With all those caveats established, though, this does help differentiate between “CS” (into which I place Customer Support, Service, Success, and Care…the Contact Center; all of that) and “CX” as functions.  Again, they’ll never go away, but Customer Experience’s role as an operation is, in essence (and in part) to eliminate the need for your Customers to need any of these other functions.*  As you define these “CS” functions as places where your Customers go if they have problems, questions, need clarification, have a complaint, or otherwise can’t navigate your world on their own, every contact with this organization is an opportunity to gain insight as to how you can ultimately update, upgrade, improve, or redesign how you do business and operate.  Unless your Customers are contacting CS to say hi, offer compliments, chat about the weather, or just because they like the sound of your voice, there’s probably something that you should check into improving each time one of them calls you.  (Or emails, or DMs, or hits you up on Twitter, etc.)

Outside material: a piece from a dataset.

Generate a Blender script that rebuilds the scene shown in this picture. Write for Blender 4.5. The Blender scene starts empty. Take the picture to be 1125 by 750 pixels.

Sure, there are exceptions (check out the footnote below).  And, no, this isn’t simply about automating everything your current Contact Center does.  But speaking of automation, here’s a good example:  Everybody would probably recognize (although I can think of one car rental company who, inexplicably refuses to enter the 21st Century when it comes to this) that, if your Customer has to actually call your Contact Center in order to update a password to log in, you’re missing the boat on automation big-time, right?  Password reset is something that’s been self-help for a long time.

But think about any other sorts of issues one may have:  Do you have FAQs that are actually helpful to guide your Customers?  (Hint:  You may think you do, but you probably don’t.)  For that matter—and here’s my real point—consider all the reasons a Customer may need FAQs (and by extension, a CS function to help them).  Why not just address those concerns… I don’t mean help your Customers through those issues:  I mean eliminate those issues fundamentally from your system in the first place.

See, the CS functions, as described above, are there to help your Customers through your systems.  CX, on the other hand, is there to create systems that don’t need help navigating.  That’s the difference.

 

*Depending on how it’s defined, Customer Service, on the other hand, may be the exception.  If yours is a no-kidding service organization, and your offering is literally a service, well, Customer Service is basically your Operations Department.  You’ll need scheduling, a fleet of technicians, hands-on experts who deliver the service you sell, and so on.  Naturally these folks aren’t who I’m talking about.  That said, even if you’re a service organization, if you also have a Customer Success team whose job is to shepherd your Clients and Customers through your byzantine labyrinth of processes and systems for doing things like onboarding and scheduling and needs-assessments and follow-up, well, that’s an issue.